Dad, can I try calling?

Sunrise found us sitting against the base of two ancient southern oaks overlooking a recently harvested stand of pines while the two boys watched the spring woods come alive for the first time. Not long after first light, Jeff motioned that turkeys were in sight. Josh and I watched as a quartet of hens came into view feeding across the clear-cut. Shortly after, they were followed by seven does that filtered along the same path. Both boys practiced yelps on box calls, my son on one I’d purchased as a teenager. After two hours, the attention span of the 6 and 7-year-old boys was exhausted, so Jeff and I rewarded their perseverance with breakfast at the golden arches. I smiled, seeing the relief on their faces from no longer being still and quiet.

Photo courtesy of Matt Hammond.
Photo courtesy of Matt Hammond.

Dad, can I try the call with the stick?

Our midday hunt started off on top of a knob where Jeff had been getting regular trail-cam pics of a gobbler showing off in the early afternoon sun. This spot yielded only a distant, preoccupied jake and one napping boy. We decided to relocate to the lee of the hill to get out of the stiff wind blowing across the top. Once resettled Josh asked to try the pot call. With a little tutelage on how to hold the striker, I was impressed by how quickly he was picking up the basics of calling. With my son scratching on the slate, I was caught in a mental lapse when a loud “putt” snapped my attention from my phone to a couple of curious hens who had slipped inside 15 yards to inspect the source of the calls.

Dad, what do turkeys eat?

Lunch at Chick-fil-A filled our hungry stomachs and gave the boys another outlet for their pent-up energy. By our third hunt of the day point, both boys’ capacity for remaining still and quiet was shot. As the sun sunk low on the horizon, Josh and I covered what turkeys eat and where they sleep at night before calling it a day and heading to meet Jeff’s daughter for dinner. By the time we settled into our motel beds, the effects of the day had drained the boys’ youthful exuberance and neither had any problems being still and quiet.

Dad, come check this out!

The second and last morning of our hunt only turned up one hen, but before we headed back home, Jeff took the boys to the back of the property, where a secluded creek and waterfall hid. On our way we somehow snuck up on a group of does oblivious to the antics of two boys stomping out dirt clods. Watching the boys romp through the creek and explore its banks provided the perfect ending to their adventure.

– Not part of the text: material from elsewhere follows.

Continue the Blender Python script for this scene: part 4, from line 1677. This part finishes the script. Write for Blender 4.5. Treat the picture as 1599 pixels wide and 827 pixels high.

On the drive back home my son and I were both riding on the high of an experience that neither of us would soon forget. I’d be lying if I said that it was easy to push down the desire in me to kill a bird to ensure my son enjoyed his time outdoors. He may or may not have the same passion for hunting or the outdoors that I have, but the lessons he learns from our time spent together will hopefully carry with him wherever his own passions take him.